Sometimes it would mean that only those boats on the side sheltered

from a heavy sea could ever get away, and this would at once halve the

boat accommodation. And when launched, there would be the danger of

swamping in such a heavy sea. All things considered, lifeboats might

be the poorest sort of safeguard in certain conditions.

 

Life-rafts are said to be much inferior to lifeboats in a rough sea,

and collapsible boats made of canvas and thin wood soon decay under

exposure to weather and are danger-traps at a critical moment.

 

Some of the lifeboats should be provided with motors, to keep the

boats together and to tow if necessary. The launching is an important

matter: the Titanic’s davits worked excellently and no doubt were

largely responsible for all the boats getting away safely: they were

far superior to those on most liners.

 

Pontoons

 

After the sinking of the Bourgogne, when two Americans lost their

lives, a prize of 4000 Pounds was offered by their heirs for the best

lifesaving device applicable to ships at sea. A board sat to consider

the various appliances sent in by competitors, and finally awarded the

prize to an Englishman, whose design provided for a flat structure the

width of the ship, which could be floated off when required and would

accommodate several hundred passengers.
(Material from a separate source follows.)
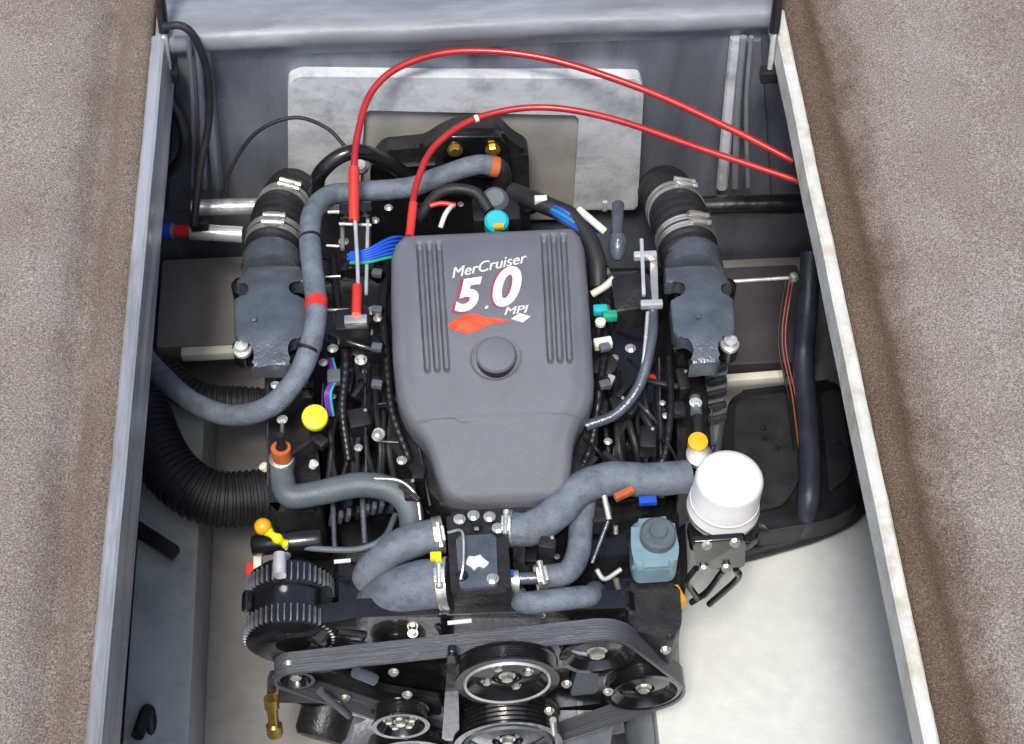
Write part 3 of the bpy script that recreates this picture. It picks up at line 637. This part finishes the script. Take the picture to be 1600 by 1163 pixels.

It has never been adopted

by any steamship line. Other similar designs are known, by which the

whole of the after deck can be pushed over from the stern by a ratchet

arrangement, with airtanks below to buoy it up: it seems to be a

practical suggestion.

 

One point where the Titanic management failed lamentably was to

provide a properly trained crew to each lifeboat. The rowing was in

most cases execrable. There is no more reason why a steward should be

able to row than a passenger—less so than some of the passengers who

were lost; men of leisure accustomed to all kinds of sport (including

rowing), and in addition probably more fit physically than a steward

to row for hours on the open sea. And if a steward cannot row, he has

no right to be at an oar; so that, under the unwritten rule that

passengers take